The exercise
Records follow. Copy every line with "recreates".

------------------------

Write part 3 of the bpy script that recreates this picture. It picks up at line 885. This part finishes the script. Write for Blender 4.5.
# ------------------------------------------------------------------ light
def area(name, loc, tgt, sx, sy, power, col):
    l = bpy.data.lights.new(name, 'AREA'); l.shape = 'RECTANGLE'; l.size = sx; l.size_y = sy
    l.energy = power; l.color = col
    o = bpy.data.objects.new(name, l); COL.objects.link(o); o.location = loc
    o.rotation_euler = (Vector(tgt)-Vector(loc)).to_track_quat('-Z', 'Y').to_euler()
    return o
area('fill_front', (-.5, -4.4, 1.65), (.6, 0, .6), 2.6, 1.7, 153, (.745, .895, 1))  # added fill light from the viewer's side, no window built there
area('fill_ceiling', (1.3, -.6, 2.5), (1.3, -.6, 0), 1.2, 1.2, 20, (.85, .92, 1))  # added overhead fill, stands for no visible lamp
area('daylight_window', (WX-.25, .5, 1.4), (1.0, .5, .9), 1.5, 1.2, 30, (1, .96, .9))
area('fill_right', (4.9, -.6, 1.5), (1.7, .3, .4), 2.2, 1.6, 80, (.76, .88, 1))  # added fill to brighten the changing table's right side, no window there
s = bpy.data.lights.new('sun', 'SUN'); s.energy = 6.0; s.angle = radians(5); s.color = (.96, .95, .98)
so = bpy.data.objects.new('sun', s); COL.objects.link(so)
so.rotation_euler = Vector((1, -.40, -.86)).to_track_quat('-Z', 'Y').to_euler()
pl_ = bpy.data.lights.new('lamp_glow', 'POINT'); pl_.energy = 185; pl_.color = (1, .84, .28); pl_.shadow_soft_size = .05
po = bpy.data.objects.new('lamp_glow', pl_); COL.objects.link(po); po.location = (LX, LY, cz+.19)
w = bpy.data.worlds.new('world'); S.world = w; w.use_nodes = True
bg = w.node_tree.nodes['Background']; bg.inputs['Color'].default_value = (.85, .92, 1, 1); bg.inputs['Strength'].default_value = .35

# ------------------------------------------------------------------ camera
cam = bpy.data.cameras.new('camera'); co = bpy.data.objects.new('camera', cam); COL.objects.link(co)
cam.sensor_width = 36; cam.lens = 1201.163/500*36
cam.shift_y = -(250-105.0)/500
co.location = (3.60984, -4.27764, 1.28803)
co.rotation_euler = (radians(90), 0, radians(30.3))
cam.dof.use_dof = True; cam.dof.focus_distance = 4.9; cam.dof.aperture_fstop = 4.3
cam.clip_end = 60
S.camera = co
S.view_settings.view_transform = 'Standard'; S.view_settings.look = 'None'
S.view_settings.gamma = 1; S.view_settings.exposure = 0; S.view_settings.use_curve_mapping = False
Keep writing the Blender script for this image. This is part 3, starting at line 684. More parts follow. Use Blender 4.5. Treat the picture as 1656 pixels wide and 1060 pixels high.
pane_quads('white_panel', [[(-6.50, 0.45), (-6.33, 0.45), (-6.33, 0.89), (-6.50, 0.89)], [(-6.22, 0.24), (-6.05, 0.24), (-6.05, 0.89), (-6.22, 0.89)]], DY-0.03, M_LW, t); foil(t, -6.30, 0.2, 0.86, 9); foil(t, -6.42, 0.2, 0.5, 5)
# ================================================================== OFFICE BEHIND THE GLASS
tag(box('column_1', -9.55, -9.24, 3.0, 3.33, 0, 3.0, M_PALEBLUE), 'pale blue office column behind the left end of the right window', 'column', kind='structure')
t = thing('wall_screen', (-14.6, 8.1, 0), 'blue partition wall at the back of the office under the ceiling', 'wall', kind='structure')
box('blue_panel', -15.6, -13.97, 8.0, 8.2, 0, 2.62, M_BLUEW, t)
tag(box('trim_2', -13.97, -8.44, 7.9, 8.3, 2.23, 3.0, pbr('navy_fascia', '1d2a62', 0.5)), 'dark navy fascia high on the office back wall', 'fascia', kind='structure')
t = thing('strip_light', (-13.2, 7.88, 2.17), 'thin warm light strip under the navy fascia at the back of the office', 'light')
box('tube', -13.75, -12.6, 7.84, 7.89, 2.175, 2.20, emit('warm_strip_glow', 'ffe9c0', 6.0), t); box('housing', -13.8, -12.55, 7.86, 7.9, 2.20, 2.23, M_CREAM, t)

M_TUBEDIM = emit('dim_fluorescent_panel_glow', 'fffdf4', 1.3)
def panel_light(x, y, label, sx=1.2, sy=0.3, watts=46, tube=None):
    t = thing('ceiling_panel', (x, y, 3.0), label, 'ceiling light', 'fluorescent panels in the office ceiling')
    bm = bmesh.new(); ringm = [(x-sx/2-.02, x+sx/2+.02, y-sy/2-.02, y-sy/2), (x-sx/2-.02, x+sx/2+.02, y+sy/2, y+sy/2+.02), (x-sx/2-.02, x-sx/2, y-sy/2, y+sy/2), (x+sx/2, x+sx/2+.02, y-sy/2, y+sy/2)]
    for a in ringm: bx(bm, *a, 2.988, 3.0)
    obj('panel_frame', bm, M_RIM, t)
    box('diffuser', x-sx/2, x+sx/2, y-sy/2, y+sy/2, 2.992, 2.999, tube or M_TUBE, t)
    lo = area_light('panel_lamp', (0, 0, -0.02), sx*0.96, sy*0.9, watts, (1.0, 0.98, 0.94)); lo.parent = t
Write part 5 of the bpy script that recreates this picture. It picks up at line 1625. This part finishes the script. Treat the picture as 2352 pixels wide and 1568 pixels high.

------------------------

Written reply
Write part 3 of the bpy script that recreates this picture. It picks up at line 885. This part finishes the script. Write for Blender 4.5.
Write part 5 of the bpy script that recreates this picture. It picks up at line 1625. This part finishes the script. Treat the picture as 2352 pixels wide and 1568 pixels high.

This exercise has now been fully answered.